Perennial, often with short tufted non-flowering axillary branches. Flowering stems ascending to erect, (5)-15-45-(60) cm tall, with dense spreading eglandular hairs. Lvs ovate, lanceolate, elliptic or oblanceolate, (5)-10-25-(50) × 3-10-(20) mm, the lower petiolate, the upper sessile, with eglandular hairs. Infl. crowded; infructescence lax; fruiting pedicels usually > sepals, with dense eglandular hairs. Bracts ovate, the lower without scarious margins, eglandular hairy on both surfaces, the upper with scarious margins, glabrous above. Sepals scarious on margins, 4-6 mm long, glabrous above, with eglandular hairs on green part beneath; hairs not overtopping apex. Petals c. = sepals. Styles 1.5-2 mm long. Capsule cylindric, 2× length of calyx. Seeds c. 0.6 mm long, tuberculate.

N.; S.; St.; K., Ch., A., C.: throughout.

N. temperate 1855

Tussock grassland and pasture, waste places, roadsides, riverbeds, swamps, scrub, shingle slides, lake shores, sand dunes, stream banks.

FL (Aug)-Oct-Mar-(Jun) FT (Sep)-Nov-Apr-(Jun).

Mouse-ear chickweed can be distinguished from the other small-flowered Cerastium spp. by the absence of glandular hairs on the sepals, the sepal hairs not overtopping the sepal apex, and the styles 1.5-2 mm long.
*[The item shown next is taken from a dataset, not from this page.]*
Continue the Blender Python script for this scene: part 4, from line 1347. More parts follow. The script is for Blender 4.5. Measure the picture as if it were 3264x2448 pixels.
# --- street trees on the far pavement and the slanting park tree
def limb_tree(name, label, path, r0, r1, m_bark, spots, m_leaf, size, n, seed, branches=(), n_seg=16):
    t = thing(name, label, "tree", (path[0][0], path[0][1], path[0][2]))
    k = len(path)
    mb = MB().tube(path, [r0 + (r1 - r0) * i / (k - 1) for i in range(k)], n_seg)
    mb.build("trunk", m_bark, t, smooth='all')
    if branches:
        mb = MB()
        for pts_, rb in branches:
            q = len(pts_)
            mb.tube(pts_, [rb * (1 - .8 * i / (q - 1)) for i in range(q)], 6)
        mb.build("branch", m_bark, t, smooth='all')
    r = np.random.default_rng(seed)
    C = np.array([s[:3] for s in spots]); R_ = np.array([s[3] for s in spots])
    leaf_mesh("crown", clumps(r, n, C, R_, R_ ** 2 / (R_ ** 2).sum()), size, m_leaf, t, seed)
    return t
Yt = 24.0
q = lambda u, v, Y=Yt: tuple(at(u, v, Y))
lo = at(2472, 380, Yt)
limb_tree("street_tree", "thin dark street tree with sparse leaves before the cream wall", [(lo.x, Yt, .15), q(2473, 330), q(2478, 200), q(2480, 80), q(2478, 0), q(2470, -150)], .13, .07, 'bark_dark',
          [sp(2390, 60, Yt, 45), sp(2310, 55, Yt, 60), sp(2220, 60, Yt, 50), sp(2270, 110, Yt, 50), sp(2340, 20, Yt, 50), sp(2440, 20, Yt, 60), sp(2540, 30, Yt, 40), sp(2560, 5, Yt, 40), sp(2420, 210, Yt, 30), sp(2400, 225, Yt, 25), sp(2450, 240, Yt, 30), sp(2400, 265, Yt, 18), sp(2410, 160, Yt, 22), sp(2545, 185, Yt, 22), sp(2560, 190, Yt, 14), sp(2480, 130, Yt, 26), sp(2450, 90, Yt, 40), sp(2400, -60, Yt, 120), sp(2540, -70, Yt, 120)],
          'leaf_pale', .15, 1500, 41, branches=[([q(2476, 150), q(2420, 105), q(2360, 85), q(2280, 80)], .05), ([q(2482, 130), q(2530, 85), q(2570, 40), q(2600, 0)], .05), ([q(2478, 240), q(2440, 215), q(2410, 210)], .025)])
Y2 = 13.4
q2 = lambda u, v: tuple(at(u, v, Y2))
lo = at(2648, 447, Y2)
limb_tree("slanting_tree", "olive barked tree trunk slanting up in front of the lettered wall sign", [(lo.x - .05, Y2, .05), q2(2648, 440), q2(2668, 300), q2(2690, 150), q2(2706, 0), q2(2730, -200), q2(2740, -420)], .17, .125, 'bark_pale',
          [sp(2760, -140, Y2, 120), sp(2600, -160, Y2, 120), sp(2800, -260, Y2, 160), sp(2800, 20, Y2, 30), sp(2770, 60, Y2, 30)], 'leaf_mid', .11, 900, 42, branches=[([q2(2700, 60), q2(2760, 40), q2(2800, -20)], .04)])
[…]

N.Z. material of C. fontanum belongs to subsp. vulgare (Hartman) Greuter et Burdet. Following changes made to the International Code of Botanical Nomenclature at the 13th International Botanical Congress in 1981, that name replaces C. fontanum subsp. triviale by which name mouse-ear chickweed was formerly known (e.g., Garnock-Jones 1981). The sp. has also been known as C. holosteoides, C. triviale and C. vulgatum in N.Z. C. amblyodontum Colenso and C. truncatulum Colenso, originally treated as native spp., are based on specimens of C. fontanum subsp. vulgare.